B. A sentença recorrida padece de nulidade insanável por força da violação do princípio da plenitude da assistência do juiz.
C. A inquirição de testemunhas do dia 02/10/2019, pelas 10 horas (fls. 272-274 SITAF) foi presidida por juiz diferente daquele que proferiu sentença.
D. O juiz da audiência deveria ser o mesmo que proferiu a sentença recorrida, de acordo com os artigos 605.º CPC e 114.º do CPPT, salvo raras excepções, mas nenhuma delas aplicável aos presentes autos.
E. O juiz que julgou a matéria de facto não foi o mesmo que presidiu e interveio na produção da prova testemunhal, mas ainda assim conseguiu considerar determinado depoimento como “não isento e descomprometido, antes pelo contrário”, “um depoimento claramente comprometido com a versão dos factos apresentada pela impugnante na petição inicial, prestado por alguém com evidente interesse no desfecho da causa e que não foi corroborado por mais ninguém”.

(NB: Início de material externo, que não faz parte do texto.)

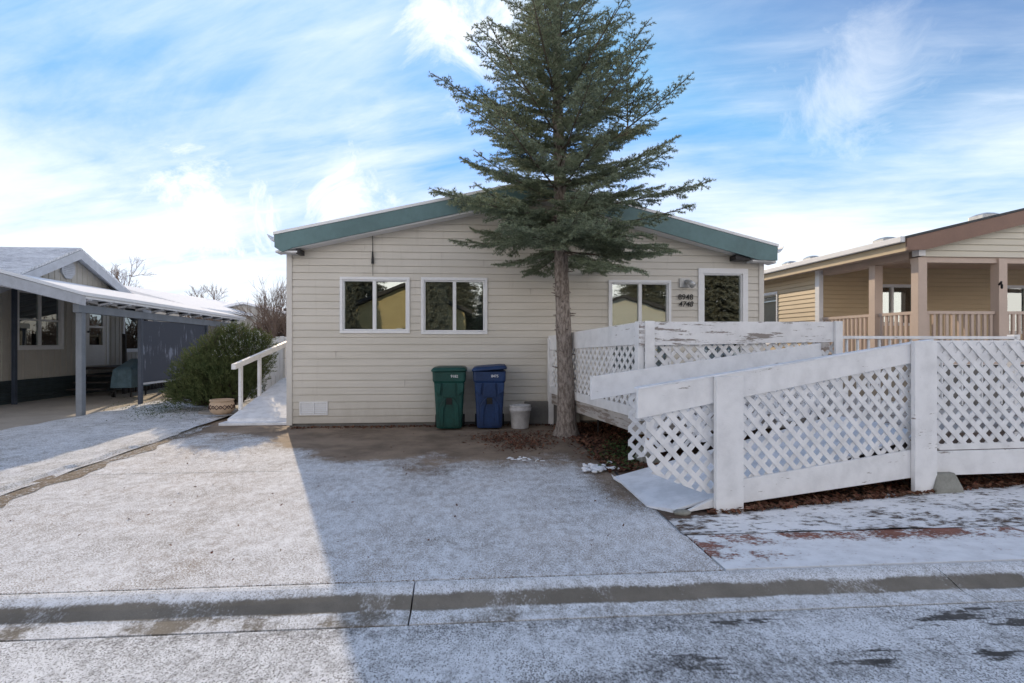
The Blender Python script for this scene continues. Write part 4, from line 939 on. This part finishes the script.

F. “O princípio da plenitude da assistência dos juízes, consagrado agora no art.605º do Código de Processo Civil (antes no art. 654º), só tem aplicação quando da fixação da matéria de facto, em ponderação dos princípios da imediação, da oralidade e concentração, conhecendo aplicação intransigente quando o tribunal perante o qual foi feita a discussão da causa é aquele que quem tem de proferir a decisão de facto: aí, salvo casos excepcionais, quem presidiu à recolha da prova é quem a julga e fixa” – Cfr. Acórdão do Supremo Tribunal de Justiça, acórdão processo n.º 2723/04.6TBBRR.L1.S1., datado de 08/03/2018, disponível em www.dgsi.pt
G. A sentença recorrida é nula por violação dos artigos 605.º e 114.º do CPPT, devendo a mesma ser declarada.
Da matéria de facto
H. A sentença recorrida errou ao considerar provados as alíneas D) e E) da matéria de facto provada, na sua concreta redacção, bem assim como não provados os pontos 1 a 4 da matéria de facto não provada.
I. A testemunha «AA», em depoimento gravado em audiência do dia 02/10/2019, pelas 10 horas, contido no ficheiro disponível no SITAF, minuto 0:00 ao minuto 20:17, concretamente aos minutos 02:00 a 04:00, 05:25 a 08:00 e 11:50 a 14:10, referiu ter sido ele a negociar as cessões de posição contratual, bem como nunca ter sido definido nem fixado qualquer valor a pagar à Impugnante pelas cessionárias, por força daqueles negócios e que os mesmos tiveram tão-só o objectivo de reduzir os encargos da empresa mantendo a sua viabilidade e solvência.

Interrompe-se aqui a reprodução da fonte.